Oui car après la révolution, le cinéma s’est retrouvé dans une situation extrêmement précaire : les salles de cinéma, considérées comme le centre de la corruption, avaient été incendiées. Et durant deux ans, il y a eu une période d’hésitation et de flou : les studios et les laboratoires restaient inactifs. Personne ne savait comment allait se développer le cinéma et quel type de films serait toléré par la République islamique, car comme vous le savez il y a dans la culture musulmane certaines interdictions concernant les représentations humaines et l’image en général.
Environ deux ans après la révolution, mon film est passé à la télévision : l’ayatollah Khomeini l’a vu avec sa famille et fut probablement surpris que ce type de film existe en Iran. Le jour suivant, dans un célèbre discours sur les arts et le cinéma, il affirma qu’il n’était pas contre le cinéma et que, d’ailleurs, des films comme La Vache, humaniste selon lui, n’étaient pas sous l’emprise de la corruption. Puis le film a été projeté dans les cinémas après la révolution et a en quelque sorte ouvert la voie à ce que le cinéma iranien devait être dans la République islamique.
Du point de vue de la narration, le film s’éloigne également des films iraniens de cette époque en proposant un type de récit plus allégorique. Est-ce que ce type de narration, qui repose beaucoup sur la métaphore, est proprement lié à la culture iranienne ?
Plus ou moins. J’ai lu que dans la littérature classique persane, il existe l’histoire d’un homme qui devient une vache, comme un processus d’identification avec l’être aimé : celui qui aime devient l’objet de son amour. Il n’y a plus de séparation ni de distance entre les deux. C’est la base de la pensée philosophique de Ibn Arabi ou d’Averroès pour qui, en ce qui concerne l’amour, les deux pôles deviennent un, uni.
L’histoire elle-même, un homme qui devient une vache, est métaphorique.

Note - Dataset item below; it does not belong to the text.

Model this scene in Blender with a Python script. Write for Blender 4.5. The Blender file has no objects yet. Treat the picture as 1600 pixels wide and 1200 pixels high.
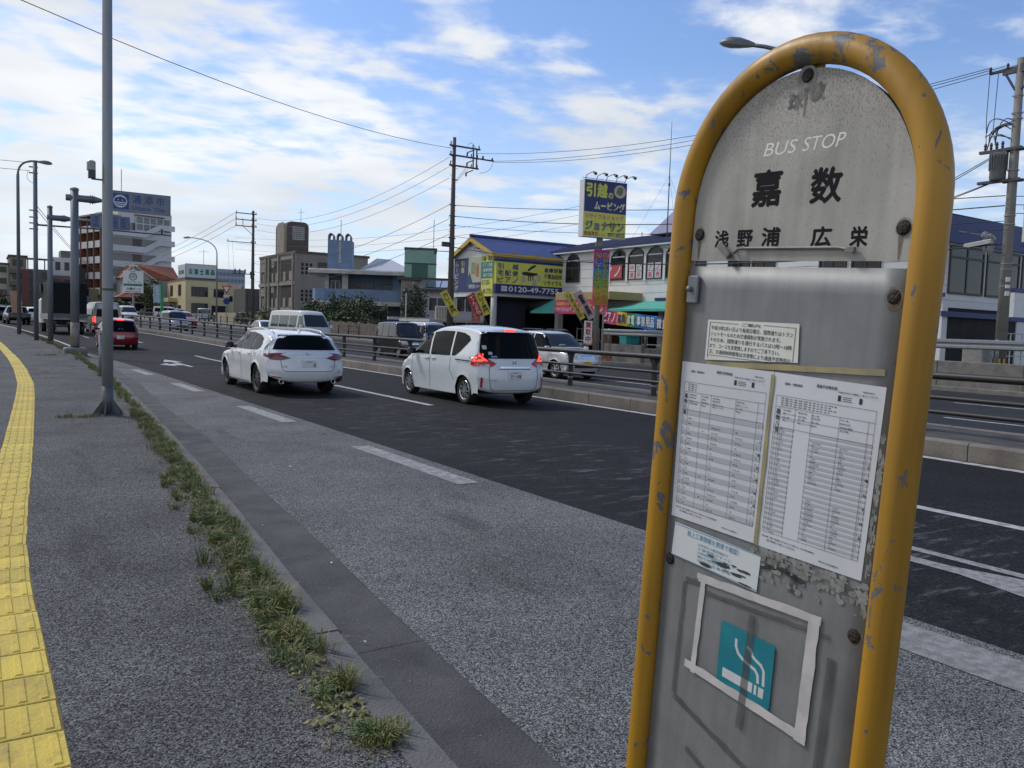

Ces éléments, surréalistes ou métaphoriques, ont enrichi le film. Par ailleurs, la menace représentée par les ennemis, la figure du fou ou la manière dont le personnage principal est torturé sont des problématiques typiques de la littérature et de la poésie traditionnelles persanes. Car les Iraniens sont très influencés par leur poésie.